Big Brother sees all.
(Bloomberg) — Will St. Clair, wearing semi-rimless glasses, a plaid buttoned-down shirt, jeans and Adidas sneakers, can usually be found sitting on an exercise ball in the back of President Barack Obama’s campaign headquarters, his eyes trained on his computer screen.
The 23-year-old’s job is a mystery even to some senior staff in Chicago, yet they say they hope the skills he brings are a secret weapon: he’s a software engineer.

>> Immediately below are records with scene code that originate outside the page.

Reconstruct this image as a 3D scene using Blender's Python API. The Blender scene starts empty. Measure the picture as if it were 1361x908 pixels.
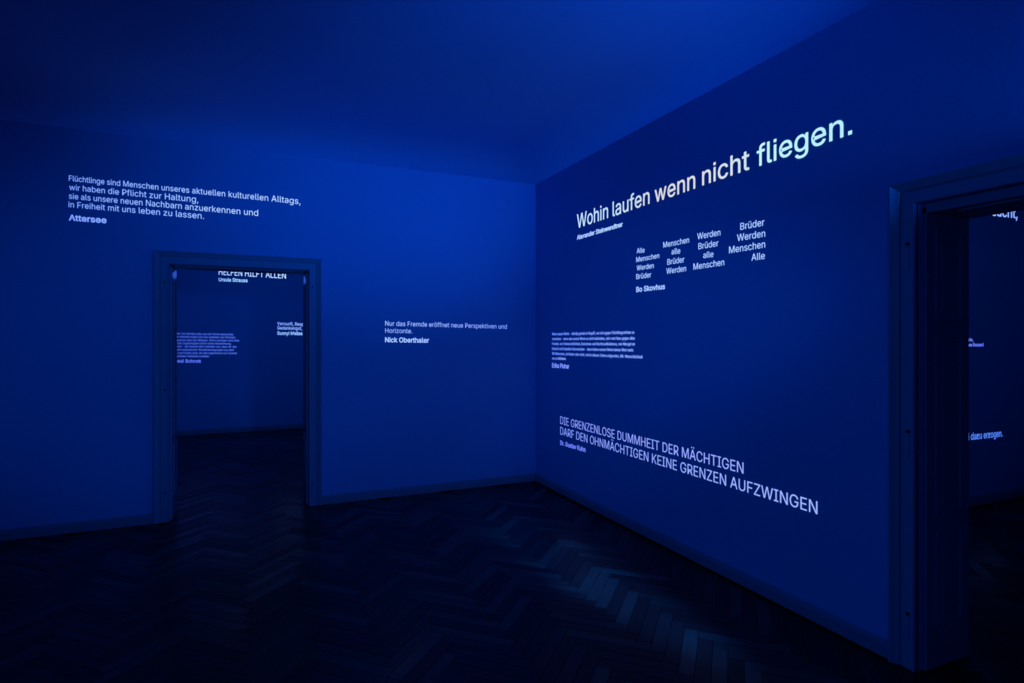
import bpy, bmesh, math, random
from mathutils import Vector, Matrix
random.seed(7)
scene = bpy.context.scene
COL = scene.collection

# ---------------------------------------------------------------- camera
F_PX, HORIZON, CX, EYE = 771.0, 449.0, 680.5, 1.6
PSI = math.atan((680.5 - 334.5) / F_PX)            # turn of the camera towards the right wall
cam_data = bpy.data.cameras.new('camera')
cam_data.sensor_width = 36.0
cam_data.lens = 36.0 * F_PX / 1361.0
cam_data.shift_y = -(454.0 - HORIZON) / 1361.0
cam_data.clip_start = 0.02
cam = bpy.data.objects.new('camera', cam_data)
cam.location = (0, 0, EYE)
cam.rotation_euler = (math.radians(90), 0, -PSI)
COL.objects.link(cam)
scene.camera = cam

# ---------------------------------------------------------------- world, lights, exposure
scene.view_settings.view_transform = 'Standard'
scene.view_settings.look = 'None'
scene.view_settings.exposure = 0.0
scene.view_settings.gamma = 1.0
scene.view_settings.use_curve_mapping = False
world = bpy.data.worlds.new('world')
scene.world = world
world.use_nodes = True
world.node_tree.nodes['Background'].inputs[0].default_value = (0, 0, 0.01, 1)
world.node_tree.nodes['Background'].inputs[1].default_value = 0.1

BLUE = (0.0, 0.14, 1.0)

def spot(name, loc, target, watts, cone, blend=1.0, radius=0.15, scale=(1, 1, 1), color=BLUE):
    d = bpy.data.lights.new(name, 'SPOT')
    d.energy = watts
    d.color = color
    d.spot_size = math.radians(cone)
    d.spot_blend = blend
    d.shadow_soft_size = radius
    o = bpy.data.objects.new(name, d)
    o.location = loc
    o.rotation_euler = (Vector(target) - Vector(loc)).to_track_quat('-Z', 'Y').to_euler()
    o.scale = scale
    COL.objects.link(o)
    return o

# blue room light: an uplighter behind the camera, the black level of the text projectors, and added fills
spot('uplight', (2.80, -0.6, 2.2), (1.6, 4.6, 3.62), 470, 46, radius=0.06)
spot('uplight', (-0.4, -1.6, 0.8), (0.6, 3.6, 3.62), 75, 66)  # weak uplight added to lift the left part of the ceiling
spot('projector_and_fill_light', (1.1, -0.6, 2.1), (1.0, 5.8, 1.5), 150, 76, 0.7, scale=(1, 0.52, 1))
spot('projector_and_fill_light', (-1.0, 0.6, 2.2), (-0.6, 5.8, 1.5), 44, 64, 0.8, scale=(0.9, 0.62, 1))
spot('projector_and_fill_light', (-3.0, 3.0, 1.9), (2.9, 2.8, 0.8), 78, 80, 0.9, scale=(1, 0.55, 1))
spot('projector_and_fill_light', (-1.5, -1.8, 1.7), (2.9, 1.3, 0.7), 34, 80)  # frontal fill added to brighten the right doorway lining
spot('projector_and_fill_light', (0.4, 6.9, 2.9), (-0.3, 10.9, 1.9), 78, 100)
spot('projector_and_fill_light', (5.2, -0.6, 2.9), (5.6, 3.2, 2.2), 32, 95)
# narrow spill of a projector that lies along the floor beside the right wall
spot('projector_spill', (2.3, 0.1, 3.1), (2.08, 3.3, 0.0), 1000, 30, 1.0, 0.06, (0.3, 1, 1))
# edges of two slogan projections in the next room that catch the top of the doorway lining
spot('projector_edge', (1.5, 8.0, 2.62), (-0.64, 6.08, 2.18), 380, 7, 0.9, 0.01, (1, 0.3, 1), (0.05, 0.16, 1.0))
spot('projector_edge', (-1.8, 7.8, 2.62), (0.48, 6.10, 2.17), 380, 6.5, 0.9, 0.01, (1, 0.35, 1), (0.05, 0.16, 1.0))

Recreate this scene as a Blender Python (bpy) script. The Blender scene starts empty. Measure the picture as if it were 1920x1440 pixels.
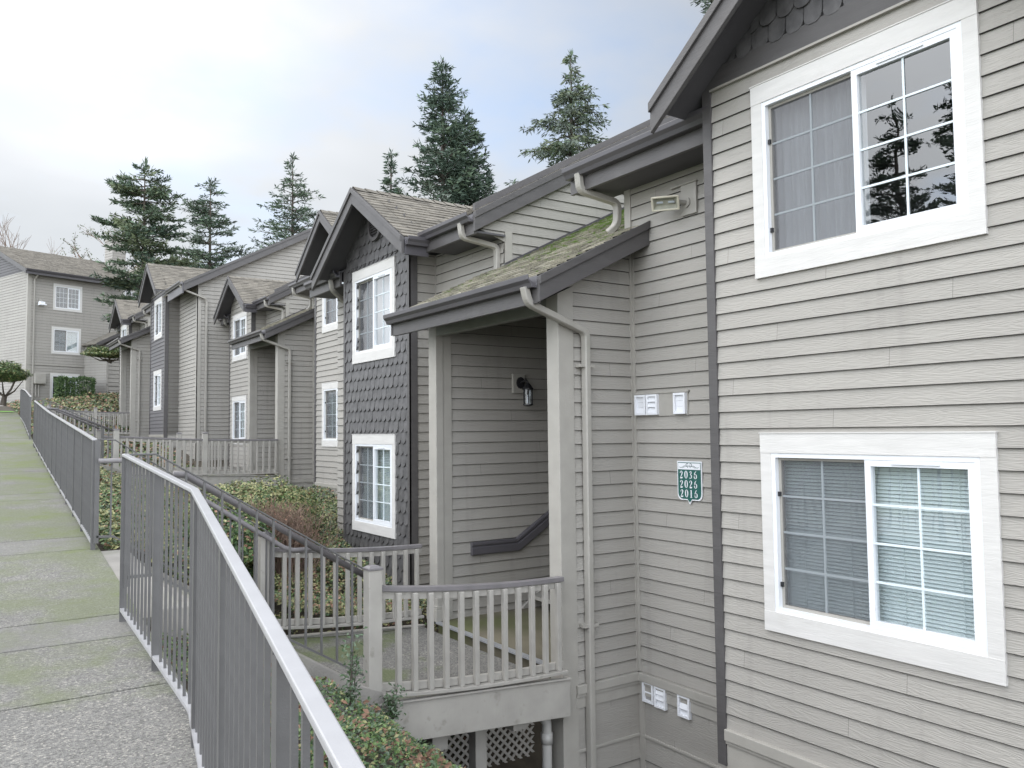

St. Clair is among more than a dozen developers hired by the campaign to leverage technology to wring out more votes in what Obama’s advisers say may be an election as close as the contested 2000 race between George W. Bush and Al Gore. From Seattle startups to International Business Machines Corp., they’ve left lucrative jobs to mine for swing voters. They’ve added a new term to the strategic lexicon: microlistening. […]
St. Clair and his team are creating tools to connect with people properly. For example, disenchanted voters are wooed, not hit up for money. They call it microlistening.
Other hints can be gleaned from an Obama campaign job posting that Gage, now consulting for Republican presidential candidate Mitt Romney, took note of last spring recruiting “quantitative analysts.”
“The Obama for America analytics department analyzes the campaign’s data to guide election strategy and develop quantitative, actionable insights that drive our decision-making,” it says. “We are a multi-disciplinary team of statisticians, mathematicians, software developers, general analysts and organizers — all striving for a single goal: re-electing President Obama.”
The Obama team is taking technology development in-house.
“In 2008 we were very adept users of technology,” said Michael Slaby, the campaign’s chief integration and innovation officer. “We are much more ambitious about what we’re capable of building on our own.”